Dave I am not sure I can answer this question as well as you might like me to but let me try.
Let's start with the two extremes. A) Not enough refrigerant, and B) too much refrigerant. If the refrigerant is low, the clutch will cycle out (e.g. turn the compressor off), and the refrigerant at the evaporator will expand and warm up before it is fully through the evaporator, leading to inadequate cooling. If the refrigerant charge is too high, the refrigerant will not have fully expanded by the time it gets across the evaporator, wasting cooling capacity. (This can also be bad for the compressor as it might be trying to compress liquid - sometimes called a flooded evaparator). The ideal is somewhere in between.
Put another more technical way - the inlet and outlet of the evaporator should be between 5 to 10 degrees or so apart (representing the superheat of the system... superheat is a concept based on physics and the latent heat of vaporization and latent heat of condensation - not super complicated concept yet not worthy of the time and space here).
Ok, that out of the way, here is what I could recommend where you have a system needing refrigerant - with enough to run the system yet not adequately cool it... Run the engine and start the AC. I'd prefer cabin temps be 70-75 degrees, and I'd have you put a fan in front of the condensor to aid in heat removal. Maybe even squirt the condensor with a hose a few times to help get things stabilized). Monitor your vent temps - increase the engine rpm to 1500 and keep it there for the duration of this procedure. After 5-10 minutes you can start. Add refrigerant until your vent temps head down... slow down a bit and continue to add about 3-4 oz at a time until the vent temps fail to go any lower.
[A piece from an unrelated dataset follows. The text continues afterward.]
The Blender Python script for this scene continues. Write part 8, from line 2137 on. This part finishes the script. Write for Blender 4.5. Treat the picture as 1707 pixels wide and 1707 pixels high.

Then ...Add another 2-3 oz and see if the temps increase, if not, call it good. If so, bleed that back off and leave it as is.
It is a little easier to do this with equipment that lets you weigh the jug as you go (to 1/4 of an oz.) and will also recover excess charge.
Alternatively, to be able to recover the full charge and separate the oil is heaven, because then you can put in the exact factory charge and know where you are on oil as well... but then... that means taking it to a shop as a general rule.
Anyway, this is not an exact science, but that's my answer. Hope that helps. Stabilize the lowest vent temps is the short answer.